The Ministry of National Defense will implement a stringent inspection system next month as the government strives to root out corruption and enhance public trust, officials said Monday.

From October, it will also apply the property registration rule to more military officials in a bid to boost the anti-corruption drive.

Such measures came as some 120 officials from the ministry, the Joint Chiefs of Staff, Defense Acquisition Program Administration, Military Manpower Administration and other military units attended a special session to enhance discipline in the defense sector.

“In order to secure public trust and respect, we need to stamp out corruption,” Defense Minister Kim Kwan-jin said in a press release. “For our military facing the direct enemy of North Korea, removing corruption is another battle in terms of military reform.”

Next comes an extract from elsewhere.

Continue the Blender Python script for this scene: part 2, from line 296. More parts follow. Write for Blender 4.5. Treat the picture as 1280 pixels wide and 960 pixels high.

The government has been striving to tighten discipline among officialdom in the wake of a spate of corruption scandals including those involving a series of officials at the Ministry of Land, Transport and Maritime Affairs.

Under the inspection system, top military officials handling military contracts, budgets and policy execution can call for an inspection into their subordinates should there be any suspicion of misdeeds.

Military inspectors will then investigate and offer their results within seven days after receiving the call, officials explained.

The ministry will also run a mobile inspection team that will investigate possible ethical lapses by military officials, particularly when officials are said to be susceptable to corruption such as during major holidays and after high-level officials get promoted.

By expanding the scope of officials subject to the property registration from colonel-level officials or those with higher ranks to major-level officials and above, the ministry also seeks to block inappropriate collusion between military officials and private firms.

Currently, colonel-level officers are required to register their properties with the government. Those subject to the property registration law are banned from working for private firms that had been related to their official duties for three years for two years after retirement.

The ministry will also offer anti-corruption education to officials working in areas susceptible to corruption next month. It will also hire outside anti-corruption experts to deliver a lecture next month on the code of conduct for public officials.